Confessions of a So-Called Middle Child stars the hilariously cheeky reformed bully and tween hacker Charlie Cooper as she tries to ditch her middle-child reputation and make cool friends at her new school in Los Angeles. But being cool isn't as easy as it looks. Charlie has to face down the mean girls and decide between right and wrong once and for all when she learns the terrible truth behind Marta the Farta's bad attitude and loner status. And Charlie has to do it all in outfits meant for the runways!

Maria T. Lennon has created a fresh and fun story that brings Mean Girls to the tween level, peppered with snarky asides, major attitude, and advice to spare from Charlie-whether you asked for it or not.

Check out an excerpt:
"Her name was Marta the Farta, and you could see her from space, she was that bad. She had a beard, teeth the color of butter, and a nest of hair that defied gravity and provided homes for small animals; and yes, she loved to fart. But she was also the most talented gymnast I'd ever seen in my life. We're talking Olympics time. So anyway, this is the story of how I changed her life, and yeah, all right, fine, how she changed mine."


Review: 

First, thank you to Maria T. Lennon for sending me your book for review (and thank Charlie for me too!)  

For the first couple of chapters, I wasn't sure if I could like Charlie. She was snarky (yes, I know. This is normal for a 7th grader. I am the proud owner of a 7th grade girl, and I work with middle schoolers.) But, she was also "prickly" and frankly, her attitude towards adults kind of got under my skin. BUT, Charlie worked her way into my heart. She was a tough chick, but she obviously had a good heart. The way she -unwillingly, at first - took Marta under her wing really won me over. More than anything, she wants to fit in at her new school, and finds a "friend" who could catapult her into popularity. But, what Charlie realizes is that this popular girl, Trixie, is really not a nice person at all. Grudgingly she admits to herself that while Marta will pretty much kill her chance of popularity, she knows that sticking up for her is the right thing to do. 

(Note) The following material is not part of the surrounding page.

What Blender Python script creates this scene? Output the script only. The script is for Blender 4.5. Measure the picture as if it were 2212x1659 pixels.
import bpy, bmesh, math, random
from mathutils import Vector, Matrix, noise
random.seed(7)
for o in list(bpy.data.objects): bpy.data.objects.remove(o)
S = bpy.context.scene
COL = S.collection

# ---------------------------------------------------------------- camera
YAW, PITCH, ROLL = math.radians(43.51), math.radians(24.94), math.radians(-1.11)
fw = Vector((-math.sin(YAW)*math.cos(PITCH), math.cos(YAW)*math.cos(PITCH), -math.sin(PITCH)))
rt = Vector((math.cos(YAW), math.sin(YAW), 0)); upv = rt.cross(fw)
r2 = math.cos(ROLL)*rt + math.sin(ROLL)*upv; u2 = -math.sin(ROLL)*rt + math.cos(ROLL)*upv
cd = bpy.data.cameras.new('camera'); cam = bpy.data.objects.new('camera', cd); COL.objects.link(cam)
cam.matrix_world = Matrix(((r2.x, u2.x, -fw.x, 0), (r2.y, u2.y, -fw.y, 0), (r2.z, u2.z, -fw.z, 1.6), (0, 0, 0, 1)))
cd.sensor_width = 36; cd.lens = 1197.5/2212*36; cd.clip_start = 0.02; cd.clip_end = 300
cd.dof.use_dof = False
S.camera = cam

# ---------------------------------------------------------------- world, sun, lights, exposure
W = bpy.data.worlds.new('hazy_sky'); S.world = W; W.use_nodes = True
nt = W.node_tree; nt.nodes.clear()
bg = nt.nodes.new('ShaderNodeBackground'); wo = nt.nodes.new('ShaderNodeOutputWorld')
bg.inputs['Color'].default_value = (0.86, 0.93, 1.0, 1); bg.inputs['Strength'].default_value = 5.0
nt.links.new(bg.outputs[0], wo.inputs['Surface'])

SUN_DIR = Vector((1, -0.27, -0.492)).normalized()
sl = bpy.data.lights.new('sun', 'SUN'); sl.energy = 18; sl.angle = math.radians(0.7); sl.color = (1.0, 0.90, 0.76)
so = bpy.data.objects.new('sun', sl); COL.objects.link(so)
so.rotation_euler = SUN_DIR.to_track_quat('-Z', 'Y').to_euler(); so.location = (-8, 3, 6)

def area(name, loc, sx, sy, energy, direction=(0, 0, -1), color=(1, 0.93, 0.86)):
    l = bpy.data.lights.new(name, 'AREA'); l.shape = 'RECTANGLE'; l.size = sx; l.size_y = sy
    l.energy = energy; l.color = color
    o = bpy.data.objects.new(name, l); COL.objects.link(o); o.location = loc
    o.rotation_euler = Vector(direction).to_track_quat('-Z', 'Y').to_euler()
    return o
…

Now, the character of Marta was also hard to like at first. You want to feel sorry for her because she is the outcast that everyone makes fun of. But, the way she lashes out at everyone kind of makes it hard to feel bad for her. But, then you find out more of Marta's story that makes you realize why she is the way she is, and you can't help but like her. 

This is a book that many tweens will enjoy. Charlie has been both the bully and the victim which makes her easy to relate to. I really enjoyed the story. I liked how Charlie was kind of a reluctant heroine. Overall, I thought this was a wonderful, well-written book and I will definitely be recommending this to my middle school students! I hope that there are more Charlie books in the future!